Extracted information.

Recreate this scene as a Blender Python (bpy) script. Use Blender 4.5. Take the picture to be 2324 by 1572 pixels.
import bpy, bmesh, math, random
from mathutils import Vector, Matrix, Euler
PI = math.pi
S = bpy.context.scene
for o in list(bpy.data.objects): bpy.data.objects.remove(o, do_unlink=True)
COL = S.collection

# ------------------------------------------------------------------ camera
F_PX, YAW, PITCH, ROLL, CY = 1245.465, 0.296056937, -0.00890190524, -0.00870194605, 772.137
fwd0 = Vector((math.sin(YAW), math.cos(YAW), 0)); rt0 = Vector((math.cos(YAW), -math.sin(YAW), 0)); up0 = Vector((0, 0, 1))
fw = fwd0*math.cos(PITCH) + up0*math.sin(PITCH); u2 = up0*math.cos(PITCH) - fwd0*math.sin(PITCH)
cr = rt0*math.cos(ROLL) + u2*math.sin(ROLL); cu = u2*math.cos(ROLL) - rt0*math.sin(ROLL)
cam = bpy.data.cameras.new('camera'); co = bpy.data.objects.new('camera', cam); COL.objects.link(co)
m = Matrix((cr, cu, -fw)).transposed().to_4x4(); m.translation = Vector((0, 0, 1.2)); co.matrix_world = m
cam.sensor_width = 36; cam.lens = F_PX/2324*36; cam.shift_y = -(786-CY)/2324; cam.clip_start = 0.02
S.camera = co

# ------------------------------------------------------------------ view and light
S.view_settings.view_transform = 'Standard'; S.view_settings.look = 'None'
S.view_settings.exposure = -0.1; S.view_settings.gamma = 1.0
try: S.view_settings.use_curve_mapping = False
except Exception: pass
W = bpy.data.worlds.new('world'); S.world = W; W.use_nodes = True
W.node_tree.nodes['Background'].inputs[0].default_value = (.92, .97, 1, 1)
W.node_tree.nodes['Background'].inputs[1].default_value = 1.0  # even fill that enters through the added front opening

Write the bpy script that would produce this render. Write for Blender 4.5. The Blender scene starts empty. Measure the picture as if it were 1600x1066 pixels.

Set exercise.
From the listing above, reproduce all the lines exactly.

Answer in full.
Recreate this scene as a Blender Python (bpy) script. Use Blender 4.5. Take the picture to be 2324 by 1572 pixels.
import bpy, bmesh, math, random
from mathutils import Vector, Matrix, Euler
PI = math.pi
S = bpy.context.scene
for o in list(bpy.data.objects): bpy.data.objects.remove(o, do_unlink=True)
COL = S.collection

# ------------------------------------------------------------------ camera
F_PX, YAW, PITCH, ROLL, CY = 1245.465, 0.296056937, -0.00890190524, -0.00870194605, 772.137
fwd0 = Vector((math.sin(YAW), math.cos(YAW), 0)); rt0 = Vector((math.cos(YAW), -math.sin(YAW), 0)); up0 = Vector((0, 0, 1))
fw = fwd0*math.cos(PITCH) + up0*math.sin(PITCH); u2 = up0*math.cos(PITCH) - fwd0*math.sin(PITCH)
cr = rt0*math.cos(ROLL) + u2*math.sin(ROLL); cu = u2*math.cos(ROLL) - rt0*math.sin(ROLL)
cam = bpy.data.cameras.new('camera'); co = bpy.data.objects.new('camera', cam); COL.objects.link(co)
m = Matrix((cr, cu, -fw)).transposed().to_4x4(); m.translation = Vector((0, 0, 1.2)); co.matrix_world = m
cam.sensor_width = 36; cam.lens = F_PX/2324*36; cam.shift_y = -(786-CY)/2324; cam.clip_start = 0.02
S.camera = co

# ------------------------------------------------------------------ view and light
S.view_settings.view_transform = 'Standard'; S.view_settings.look = 'None'
S.view_settings.exposure = -0.1; S.view_settings.gamma = 1.0
try: S.view_settings.use_curve_mapping = False
except Exception: pass
W = bpy.data.worlds.new('world'); S.world = W; W.use_nodes = True
W.node_tree.nodes['Background'].inputs[0].default_value = (.92, .97, 1, 1)
W.node_tree.nodes['Background'].inputs[1].default_value = 1.0  # even fill that enters through the added front opening

Write the bpy script that would produce this render. Write for Blender 4.5. The Blender scene starts empty. Measure the picture as if it were 1600x1066 pixels.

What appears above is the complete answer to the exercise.